Most of the pueblo are row houses along the street, but a few of the fancier houses are free-standing and have walls blocking their gardens off from the street, except for the luxuriant vegetation that once again seems to apologetically suggest that the owners aren't anti-social, just reserved.  These are the houses that look most like Andalucía, and by extension most like the Caribbean.


















The photos can give details of how the pueblo looks, but they can't really capture the absolute quiet, where you can hear footsteps, or silverware rattling while people wash dishes when the window is open, or laughter from an upstairs window.  Such quiet seems to belong to this kind of architecture (though certainly not in the Caribbean!!!), but it stays even in the more recent and larger housing developments, like the one around the Plaza Roger de Flor, just one street away from the pueblo.  This is a much newer, much bigger development, but it retains the same fundamental concern for a pleasant environment which keeps it quite pretty.

  As I was taking pictures of the sweet tile detail of various artesans that runs along the building in a decorative strip, I heard a little voice say with interest, "está haciendo fotos de la guardería," and looked up to find a small child on one of the balconies looking down at me with interest from one of the balconies on the third floor.  I had not in fact noticed, but one corner of the complex does house an escuela infantil, and obviously the small child had drawn the conclusion that I was taking pictures of what (from its point of view) was the most important part of the complex.





The point is, it was quiet enough to hear a small child, who wasn't particularly shouting.

I wonder if there are concerts in the little bandstand in the center of the plaza on summer evenings.  It would be a nice place to hold a milonga, nearly as picturesque as the more famous templete of similar architecture in the Retiro, and much quieter, albeit much less centrally located.

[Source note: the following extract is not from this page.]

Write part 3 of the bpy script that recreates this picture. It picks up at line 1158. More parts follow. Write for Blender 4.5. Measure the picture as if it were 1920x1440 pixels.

This is just a long-winded (and multi-pixeled) way of saying and showing that my neighborhood is pretty.  I wish I knew more of its actual history, although I can make pretty good educated guesses based on what I know more generally about Madrid.  But the San Isidro district of Carabanchel (not to be confused with Carabanchel Alto or Vista Alegre or the other equally interesting quarters I haven't yet explored in detail), has it's own special charm (though it will be nice when the Centro Cultural finishes its renovation and moves back into its own pretty brick building out of the somewhat monstrosity-like social services center on the Calle de Zaida).